Rather than finding that mitigating factors justified a continuation of the stay, the district court expressly found that appellant “is not amenable to probation” and that “[t]here are not consequences, programs and services still available within the juvenile system to address [appellant’s] criminal activity.” These findings demonstrate that the district court considered the possibility of intermediate sanctions and did not erroneously believe that the only possible result following a probation violation was execution of appellant’s adult sentence.[3]

[1] The state agreed to dismiss a probation violation.
[2] In St. Paul, between 12:01 a.m. and 4:01 a.m. daily, it is unlawful for any minor who is over 15 years of age and under 18 years of age

to loiter, idle, wander, stroll or play in or upon the public streets, highways, roads, alleys, parks, playgrounds or other public grounds, public places, or public buildings, places of entertainment or amusement, vacant lots and other unsupervised places open to the public in the City of Saint Paul.

St. Paul, Minn., Legislative Code § 229.01(b) (2007).

[3] Appellant cites Roper v. Simmons, 543 U.S. 551, 125 S. Ct. 1183
(2005) in support of his argument that juveniles should be treated differently than adults (particularly in the context of a Austin/Modtland analysis). But respondent correctly asserts that in In re Welfare of L.F.G.-L, No. A07-366 2007 WL 3257190
(Minn.App.
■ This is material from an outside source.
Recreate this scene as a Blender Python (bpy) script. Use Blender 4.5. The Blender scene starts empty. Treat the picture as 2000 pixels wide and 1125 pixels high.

Nov. 6, 2007), (cited only for this purpose), this court recognized that Roper only “addressed the narrow issue of whether capital punishment for offenders under 18 years of age violates the Eighth Amendment’s prohibition against cruel and unusual punishment.” Appellant’s argument does not identify a basis for relief.

Appellant also contends that the district court should have considered “whether appellant had received sufficient and proper services and treatment to help him complete probation without re-offending and in compliance with the conditions of probation.” But appellant did not raise this issue at the disposition hearing. Generally, this court will not consider matters not raised in the court below. Roby v. State, 547 N.W.2d 354, 357 (Minn. 1996). Appellant has not provided a reason why this general principle should not apply.